• _WORK TO COMPLETE_: The listing below should be copied in full, word for word.

• _DATA EXTRACT_:
______________________________
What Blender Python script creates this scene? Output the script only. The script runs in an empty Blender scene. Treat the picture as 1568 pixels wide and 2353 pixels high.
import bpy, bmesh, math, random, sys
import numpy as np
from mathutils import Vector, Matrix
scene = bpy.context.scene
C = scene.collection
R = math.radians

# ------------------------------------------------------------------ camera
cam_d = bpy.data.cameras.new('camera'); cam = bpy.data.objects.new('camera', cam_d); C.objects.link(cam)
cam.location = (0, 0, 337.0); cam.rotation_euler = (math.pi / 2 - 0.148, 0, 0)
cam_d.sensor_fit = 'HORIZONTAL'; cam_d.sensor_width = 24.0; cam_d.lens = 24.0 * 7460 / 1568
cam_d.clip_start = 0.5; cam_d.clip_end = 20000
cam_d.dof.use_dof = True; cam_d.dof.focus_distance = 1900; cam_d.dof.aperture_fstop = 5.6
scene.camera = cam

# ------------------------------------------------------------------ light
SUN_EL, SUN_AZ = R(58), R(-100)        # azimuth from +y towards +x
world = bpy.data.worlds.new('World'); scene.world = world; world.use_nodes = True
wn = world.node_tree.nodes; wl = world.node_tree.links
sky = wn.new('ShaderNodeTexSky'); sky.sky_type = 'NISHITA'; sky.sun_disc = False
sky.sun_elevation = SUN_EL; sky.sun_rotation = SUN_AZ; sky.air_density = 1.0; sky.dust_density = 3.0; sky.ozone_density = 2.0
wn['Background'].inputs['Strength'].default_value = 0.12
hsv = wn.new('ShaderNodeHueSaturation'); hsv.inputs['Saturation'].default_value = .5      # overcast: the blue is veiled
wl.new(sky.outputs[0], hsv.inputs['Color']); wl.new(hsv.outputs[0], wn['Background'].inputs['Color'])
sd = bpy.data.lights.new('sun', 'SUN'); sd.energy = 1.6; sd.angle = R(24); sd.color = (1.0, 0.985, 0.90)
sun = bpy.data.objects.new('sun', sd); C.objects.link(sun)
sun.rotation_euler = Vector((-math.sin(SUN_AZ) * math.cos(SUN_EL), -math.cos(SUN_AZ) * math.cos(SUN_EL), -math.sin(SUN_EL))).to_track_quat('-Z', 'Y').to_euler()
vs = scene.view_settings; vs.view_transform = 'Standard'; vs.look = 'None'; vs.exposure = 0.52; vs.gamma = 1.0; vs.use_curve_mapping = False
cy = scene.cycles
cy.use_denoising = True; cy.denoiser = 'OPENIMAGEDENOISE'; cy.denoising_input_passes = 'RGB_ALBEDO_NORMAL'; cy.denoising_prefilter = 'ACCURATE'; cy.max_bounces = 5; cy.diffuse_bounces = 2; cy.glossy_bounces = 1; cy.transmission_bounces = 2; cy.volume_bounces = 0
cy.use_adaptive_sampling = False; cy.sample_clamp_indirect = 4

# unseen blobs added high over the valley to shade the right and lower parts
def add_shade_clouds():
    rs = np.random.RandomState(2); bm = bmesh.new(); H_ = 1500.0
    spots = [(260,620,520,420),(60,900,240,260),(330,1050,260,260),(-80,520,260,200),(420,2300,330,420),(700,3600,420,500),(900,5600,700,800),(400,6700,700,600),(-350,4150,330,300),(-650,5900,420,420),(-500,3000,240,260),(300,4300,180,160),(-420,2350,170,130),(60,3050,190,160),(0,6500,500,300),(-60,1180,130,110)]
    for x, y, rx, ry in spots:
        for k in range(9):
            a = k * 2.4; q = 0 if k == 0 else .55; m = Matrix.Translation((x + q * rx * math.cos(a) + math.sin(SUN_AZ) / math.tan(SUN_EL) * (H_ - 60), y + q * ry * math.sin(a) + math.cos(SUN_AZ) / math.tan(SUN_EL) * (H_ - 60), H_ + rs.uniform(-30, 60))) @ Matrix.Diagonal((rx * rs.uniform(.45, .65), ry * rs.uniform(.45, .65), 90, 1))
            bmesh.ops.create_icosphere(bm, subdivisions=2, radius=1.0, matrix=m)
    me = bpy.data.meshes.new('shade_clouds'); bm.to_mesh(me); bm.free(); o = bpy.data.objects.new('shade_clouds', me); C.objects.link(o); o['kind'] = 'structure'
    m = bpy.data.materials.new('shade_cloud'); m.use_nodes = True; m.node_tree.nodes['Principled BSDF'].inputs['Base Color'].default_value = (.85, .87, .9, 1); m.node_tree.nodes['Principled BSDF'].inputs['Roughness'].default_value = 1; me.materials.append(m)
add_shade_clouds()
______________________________
• _RESULT OF THE TASK_:
What Blender Python script creates this scene? Output the script only. The script runs in an empty Blender scene. Treat the picture as 1568 pixels wide and 2353 pixels high.
import bpy, bmesh, math, random, sys
import numpy as np
from mathutils import Vector, Matrix
scene = bpy.context.scene
C = scene.collection
R = math.radians

# ------------------------------------------------------------------ camera
cam_d = bpy.data.cameras.new('camera'); cam = bpy.data.objects.new('camera', cam_d); C.objects.link(cam)
cam.location = (0, 0, 337.0); cam.rotation_euler = (math.pi / 2 - 0.148, 0, 0)
cam_d.sensor_fit = 'HORIZONTAL'; cam_d.sensor_width = 24.0; cam_d.lens = 24.0 * 7460 / 1568
cam_d.clip_start = 0.5; cam_d.clip_end = 20000
cam_d.dof.use_dof = True; cam_d.dof.focus_distance = 1900; cam_d.dof.aperture_fstop = 5.6
scene.camera = cam

# ------------------------------------------------------------------ light
SUN_EL, SUN_AZ = R(58), R(-100)        # azimuth from +y towards +x
world = bpy.data.worlds.new('World'); scene.world = world; world.use_nodes = True
wn = world.node_tree.nodes; wl = world.node_tree.links
sky = wn.new('ShaderNodeTexSky'); sky.sky_type = 'NISHITA'; sky.sun_disc = False
sky.sun_elevation = SUN_EL; sky.sun_rotation = SUN_AZ; sky.air_density = 1.0; sky.dust_density = 3.0; sky.ozone_density = 2.0
wn['Background'].inputs['Strength'].default_value = 0.12
hsv = wn.new('ShaderNodeHueSaturation'); hsv.inputs['Saturation'].default_value = .5      # overcast: the blue is veiled
wl.new(sky.outputs[0], hsv.inputs['Color']); wl.new(hsv.outputs[0], wn['Background'].inputs['Color'])
sd = bpy.data.lights.new('sun', 'SUN'); sd.energy = 1.6; sd.angle = R(24); sd.color = (1.0, 0.985, 0.90)
sun = bpy.data.objects.new('sun', sd); C.objects.link(sun)
sun.rotation_euler = Vector((-math.sin(SUN_AZ) * math.cos(SUN_EL), -math.cos(SUN_AZ) * math.cos(SUN_EL), -math.sin(SUN_EL))).to_track_quat('-Z', 'Y').to_euler()
vs = scene.view_settings; vs.view_transform = 'Standard'; vs.look = 'None'; vs.exposure = 0.52; vs.gamma = 1.0; vs.use_curve_mapping = False
cy = scene.cycles
cy.use_denoising = True; cy.denoiser = 'OPENIMAGEDENOISE'; cy.denoising_input_passes = 'RGB_ALBEDO_NORMAL'; cy.denoising_prefilter = 'ACCURATE'; cy.max_bounces = 5; cy.diffuse_bounces = 2; cy.glossy_bounces = 1; cy.transmission_bounces = 2; cy.volume_bounces = 0
cy.use_adaptive_sampling = False; cy.sample_clamp_indirect = 4

# unseen blobs added high over the valley to shade the right and lower parts
def add_shade_clouds():
    rs = np.random.RandomState(2); bm = bmesh.new(); H_ = 1500.0
    spots = [(260,620,520,420),(60,900,240,260),(330,1050,260,260),(-80,520,260,200),(420,2300,330,420),(700,3600,420,500),(900,5600,700,800),(400,6700,700,600),(-350,4150,330,300),(-650,5900,420,420),(-500,3000,240,260),(300,4300,180,160),(-420,2350,170,130),(60,3050,190,160),(0,6500,500,300),(-60,1180,130,110)]
    for x, y, rx, ry in spots:
        for k in range(9):
            a = k * 2.4; q = 0 if k == 0 else .55; m = Matrix.Translation((x + q * rx * math.cos(a) + math.sin(SUN_AZ) / math.tan(SUN_EL) * (H_ - 60), y + q * ry * math.sin(a) + math.cos(SUN_AZ) / math.tan(SUN_EL) * (H_ - 60), H_ + rs.uniform(-30, 60))) @ Matrix.Diagonal((rx * rs.uniform(.45, .65), ry * rs.uniform(.45, .65), 90, 1))
            bmesh.ops.create_icosphere(bm, subdivisions=2, radius=1.0, matrix=m)
    me = bpy.data.meshes.new('shade_clouds'); bm.to_mesh(me); bm.free(); o = bpy.data.objects.new('shade_clouds', me); C.objects.link(o); o['kind'] = 'structure'
    m = bpy.data.materials.new('shade_cloud'); m.use_nodes = True; m.node_tree.nodes['Principled BSDF'].inputs['Base Color'].default_value = (.85, .87, .9, 1); m.node_tree.nodes['Principled BSDF'].inputs['Roughness'].default_value = 1; me.materials.append(m)
add_shade_clouds()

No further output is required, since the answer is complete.